I went out to investigate and, turns out, the idiot found a spot of tar in the grass where the roofers had been and rolled in it. And he was really thorough. He has clumps of fur tarred together all down his back, on his cheeks, in the thick hair of his throat. It's awful.

The roofers came back the next morning to do the garage, and they gave me a small amount of some special cleaner they had, but I'm afraid to use it on him. I don't want to burn his skin or anything. I don't know... maybe I could spot clean the worst spots with a rag and then rinse really well with water? If he wasn't so damned big and impossible for me to manhandle, I would have already tried this, but I'm just not sure it's a good idea.

Anyway, I feel equal parts sympathy and exasperation for the lovable imbecile. I'd like to think he's learned some sort of lesson, but realistically I doubt it.

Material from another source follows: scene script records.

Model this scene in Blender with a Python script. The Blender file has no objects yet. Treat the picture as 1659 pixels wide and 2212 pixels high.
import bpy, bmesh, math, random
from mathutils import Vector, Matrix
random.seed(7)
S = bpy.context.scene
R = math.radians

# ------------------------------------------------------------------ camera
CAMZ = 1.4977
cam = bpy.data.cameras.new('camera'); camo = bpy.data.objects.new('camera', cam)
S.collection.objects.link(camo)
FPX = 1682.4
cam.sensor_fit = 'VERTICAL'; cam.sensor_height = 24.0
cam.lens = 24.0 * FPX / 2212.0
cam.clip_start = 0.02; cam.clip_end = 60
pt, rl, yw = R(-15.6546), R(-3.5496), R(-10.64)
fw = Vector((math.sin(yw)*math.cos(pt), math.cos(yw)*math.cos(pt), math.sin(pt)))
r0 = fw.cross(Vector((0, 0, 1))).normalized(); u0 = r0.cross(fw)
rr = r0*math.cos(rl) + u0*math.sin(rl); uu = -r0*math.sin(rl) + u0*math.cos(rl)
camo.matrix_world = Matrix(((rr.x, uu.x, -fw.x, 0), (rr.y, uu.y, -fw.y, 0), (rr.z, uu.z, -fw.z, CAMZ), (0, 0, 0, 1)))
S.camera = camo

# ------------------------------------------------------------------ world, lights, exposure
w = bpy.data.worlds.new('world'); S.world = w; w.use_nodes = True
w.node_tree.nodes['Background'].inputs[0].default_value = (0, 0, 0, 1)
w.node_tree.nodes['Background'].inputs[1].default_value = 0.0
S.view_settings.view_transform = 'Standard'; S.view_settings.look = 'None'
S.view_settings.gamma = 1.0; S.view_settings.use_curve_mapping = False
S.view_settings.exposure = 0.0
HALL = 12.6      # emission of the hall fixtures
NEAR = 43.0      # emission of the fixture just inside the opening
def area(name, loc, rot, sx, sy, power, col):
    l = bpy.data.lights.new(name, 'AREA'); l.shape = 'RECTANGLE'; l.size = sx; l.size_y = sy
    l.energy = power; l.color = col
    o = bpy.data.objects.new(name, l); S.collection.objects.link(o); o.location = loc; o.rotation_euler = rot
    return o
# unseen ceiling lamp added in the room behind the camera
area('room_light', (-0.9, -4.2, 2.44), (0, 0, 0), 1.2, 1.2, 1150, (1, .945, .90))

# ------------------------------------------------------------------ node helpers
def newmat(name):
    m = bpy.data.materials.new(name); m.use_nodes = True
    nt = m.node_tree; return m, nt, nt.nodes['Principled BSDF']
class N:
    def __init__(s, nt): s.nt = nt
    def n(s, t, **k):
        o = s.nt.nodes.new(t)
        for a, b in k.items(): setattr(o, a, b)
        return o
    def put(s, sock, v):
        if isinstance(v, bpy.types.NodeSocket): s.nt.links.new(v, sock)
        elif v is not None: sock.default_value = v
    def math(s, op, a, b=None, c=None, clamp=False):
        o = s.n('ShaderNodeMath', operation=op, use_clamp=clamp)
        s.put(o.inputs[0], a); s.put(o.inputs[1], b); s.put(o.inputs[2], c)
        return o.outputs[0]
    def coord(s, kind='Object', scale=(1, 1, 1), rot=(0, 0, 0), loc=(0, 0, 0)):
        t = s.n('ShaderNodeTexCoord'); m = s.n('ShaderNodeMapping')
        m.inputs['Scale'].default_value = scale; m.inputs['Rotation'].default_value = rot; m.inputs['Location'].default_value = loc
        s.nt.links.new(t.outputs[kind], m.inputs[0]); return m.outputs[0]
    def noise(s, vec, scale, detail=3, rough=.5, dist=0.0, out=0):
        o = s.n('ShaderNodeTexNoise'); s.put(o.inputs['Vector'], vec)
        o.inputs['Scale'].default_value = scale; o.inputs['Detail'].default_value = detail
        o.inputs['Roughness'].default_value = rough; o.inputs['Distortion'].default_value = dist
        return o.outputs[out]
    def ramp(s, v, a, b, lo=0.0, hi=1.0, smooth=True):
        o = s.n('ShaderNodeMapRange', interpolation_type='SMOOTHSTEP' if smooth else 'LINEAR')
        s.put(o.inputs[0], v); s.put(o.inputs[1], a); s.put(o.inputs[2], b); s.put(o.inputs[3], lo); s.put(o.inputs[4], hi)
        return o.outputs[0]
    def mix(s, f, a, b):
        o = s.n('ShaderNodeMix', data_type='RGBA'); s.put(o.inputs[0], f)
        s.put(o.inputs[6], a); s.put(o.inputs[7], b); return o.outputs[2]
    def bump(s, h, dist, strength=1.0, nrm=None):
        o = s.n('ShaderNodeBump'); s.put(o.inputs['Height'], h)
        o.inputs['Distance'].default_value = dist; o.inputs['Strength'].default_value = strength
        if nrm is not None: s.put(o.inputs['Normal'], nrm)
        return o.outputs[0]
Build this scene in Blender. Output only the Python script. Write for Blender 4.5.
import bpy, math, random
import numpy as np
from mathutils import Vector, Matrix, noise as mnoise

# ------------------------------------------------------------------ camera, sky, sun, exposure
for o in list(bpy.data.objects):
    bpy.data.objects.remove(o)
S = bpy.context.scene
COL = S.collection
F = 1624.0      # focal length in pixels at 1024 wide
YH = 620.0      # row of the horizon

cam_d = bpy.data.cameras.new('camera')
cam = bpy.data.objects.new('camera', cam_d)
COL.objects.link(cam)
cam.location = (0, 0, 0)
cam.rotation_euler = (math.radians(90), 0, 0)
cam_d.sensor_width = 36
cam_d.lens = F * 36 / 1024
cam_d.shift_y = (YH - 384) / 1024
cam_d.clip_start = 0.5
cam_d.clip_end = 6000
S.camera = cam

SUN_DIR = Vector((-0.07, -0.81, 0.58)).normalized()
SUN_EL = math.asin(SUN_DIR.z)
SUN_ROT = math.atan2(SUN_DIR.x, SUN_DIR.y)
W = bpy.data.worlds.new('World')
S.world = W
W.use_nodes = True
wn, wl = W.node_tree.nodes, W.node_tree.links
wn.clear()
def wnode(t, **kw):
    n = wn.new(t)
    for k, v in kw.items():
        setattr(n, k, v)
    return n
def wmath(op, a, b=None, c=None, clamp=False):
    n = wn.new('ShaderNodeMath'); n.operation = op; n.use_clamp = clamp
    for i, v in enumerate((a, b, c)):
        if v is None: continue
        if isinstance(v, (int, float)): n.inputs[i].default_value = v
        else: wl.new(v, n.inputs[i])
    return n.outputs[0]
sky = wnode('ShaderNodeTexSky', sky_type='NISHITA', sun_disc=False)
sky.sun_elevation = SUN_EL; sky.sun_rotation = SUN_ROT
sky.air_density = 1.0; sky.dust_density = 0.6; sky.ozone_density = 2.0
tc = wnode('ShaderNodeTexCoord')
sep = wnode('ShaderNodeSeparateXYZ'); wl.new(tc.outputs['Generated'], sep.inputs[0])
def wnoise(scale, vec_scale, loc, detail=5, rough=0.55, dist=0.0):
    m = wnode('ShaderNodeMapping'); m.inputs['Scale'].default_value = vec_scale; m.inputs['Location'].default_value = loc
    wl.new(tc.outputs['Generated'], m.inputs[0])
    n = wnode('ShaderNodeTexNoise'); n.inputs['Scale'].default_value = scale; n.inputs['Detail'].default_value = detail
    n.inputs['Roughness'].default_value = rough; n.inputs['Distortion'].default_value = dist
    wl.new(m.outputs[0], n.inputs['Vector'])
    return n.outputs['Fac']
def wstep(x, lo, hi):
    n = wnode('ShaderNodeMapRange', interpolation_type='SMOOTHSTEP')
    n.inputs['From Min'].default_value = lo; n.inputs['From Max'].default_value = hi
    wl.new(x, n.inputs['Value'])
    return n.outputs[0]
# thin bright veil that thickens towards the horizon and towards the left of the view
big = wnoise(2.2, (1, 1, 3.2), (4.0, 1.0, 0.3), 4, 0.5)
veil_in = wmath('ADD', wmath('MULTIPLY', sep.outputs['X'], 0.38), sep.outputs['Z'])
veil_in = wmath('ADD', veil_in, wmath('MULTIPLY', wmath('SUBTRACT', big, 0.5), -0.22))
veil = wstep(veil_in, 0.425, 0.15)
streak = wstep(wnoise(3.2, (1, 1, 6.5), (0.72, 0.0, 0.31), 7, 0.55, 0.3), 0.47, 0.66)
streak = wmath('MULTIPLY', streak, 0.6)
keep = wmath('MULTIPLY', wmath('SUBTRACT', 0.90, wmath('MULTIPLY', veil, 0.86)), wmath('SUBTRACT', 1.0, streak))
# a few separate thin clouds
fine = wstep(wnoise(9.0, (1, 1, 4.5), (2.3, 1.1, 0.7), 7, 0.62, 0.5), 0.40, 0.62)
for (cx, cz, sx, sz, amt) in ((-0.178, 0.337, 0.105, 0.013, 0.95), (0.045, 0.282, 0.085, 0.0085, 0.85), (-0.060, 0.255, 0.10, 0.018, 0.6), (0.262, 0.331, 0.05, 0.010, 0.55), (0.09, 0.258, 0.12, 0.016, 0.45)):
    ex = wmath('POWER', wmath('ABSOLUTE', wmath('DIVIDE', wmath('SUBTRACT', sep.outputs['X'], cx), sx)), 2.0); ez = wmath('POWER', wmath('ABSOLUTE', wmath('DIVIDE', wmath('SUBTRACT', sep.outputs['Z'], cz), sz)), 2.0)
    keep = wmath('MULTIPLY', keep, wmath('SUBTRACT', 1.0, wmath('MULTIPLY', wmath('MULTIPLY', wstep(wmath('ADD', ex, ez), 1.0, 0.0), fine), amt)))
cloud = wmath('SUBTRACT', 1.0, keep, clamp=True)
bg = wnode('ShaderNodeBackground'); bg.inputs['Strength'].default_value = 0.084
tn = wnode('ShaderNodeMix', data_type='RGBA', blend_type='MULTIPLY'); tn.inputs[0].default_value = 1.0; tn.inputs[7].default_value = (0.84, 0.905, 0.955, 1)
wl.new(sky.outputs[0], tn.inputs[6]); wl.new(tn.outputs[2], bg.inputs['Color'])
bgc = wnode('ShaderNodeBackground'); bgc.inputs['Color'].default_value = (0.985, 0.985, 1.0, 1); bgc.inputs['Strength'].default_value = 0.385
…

I like to think he at least looks slightly embarrassed, anyway.

Wednesday, June 1, 2011


Last Thursday, soon after the kids had come home from school, I looked out our dining room window and saw a group (actually, appropriately, a murder) of crows swooping around and pecking some small animal. I yelled for Sophia to run out and shoo them away. Turns out, it was a baby squirrel they were attacking, and another was struggling in the flower bed a few feet away.

My children are not the type who would ever just let it end there. So I had them stay quietly on the little porch nearby so they could shoo the crows again if they came back, but be out of the way enough for the mama squirrel to come get her babies. We heard her calling... (did YOU know that squirrels could make a sound like a whining dog, or a loud bird? I didn't until that day.) And she did end up rescuing one of the babies. But the other, well he tried to climb a fence, fell, then headed toward the road. And when Sophia went to check on him, he started following her, another thing I didn't think a squirrel would do. I warned her to stay back and not touch him, and we truly tried to avoid him while keeping him out of the road, but he just wouldn't head back to where his mother was, and finally Sophia picked him up. I did a little online research and saw that the scent of human is not necessarily a problem for squirrel mothers, so we tried to put him down in the area she would come back to, but he didn't stay put there really, and she never came. So I had a dilemma.

I didn't really want to play squirrel rescuer, to be honest. But the kids were just SO worried about him and so in love with his small self already that I couldn't NOT. I called our vet, and they said they would take him but it would have to be the next morning because they were closing. So we cut holes in an old shoe box, put some towels in there, and "Squeaks" spent the night in Benjamin's room. He was so affectionate. It was odd to me. He survived another moment of peril when Nox got into the room and discovered him, too. That's one lucky squirrel.

So the next morning we drove to the vet and the kids handed over the little squirrel they'd fallen in love with. The nice lady who took him explained that they would look him over for injuries (his nose had been bloodied a little, either by a fall or the crows, but otherwise he seemed very healthy) and evaluate if he was ready to get along on his own or not. Then, when he was ready, he'd be released.

It is exactly what is best for a wild animal, and Squeaks is definitely a wild animal, no matter how much he seemed like a hamster. But that didn't make it easy for my soft-hearted children, who loved him, and they cried the whole ride home. In fact, they cried for a good solid hour. I told them how proud I was of them, both for taking such good care of Squeaks and for doing the right thing for him even when it was hard.

It's a tough lesson, though. Happily, almost a week later, they're feeling happier about the whole thing, and catching glimpses of Squeak's brother or sister running around out there, which makes us think Squeaks has an excellent chance at being very successful in the wild himself.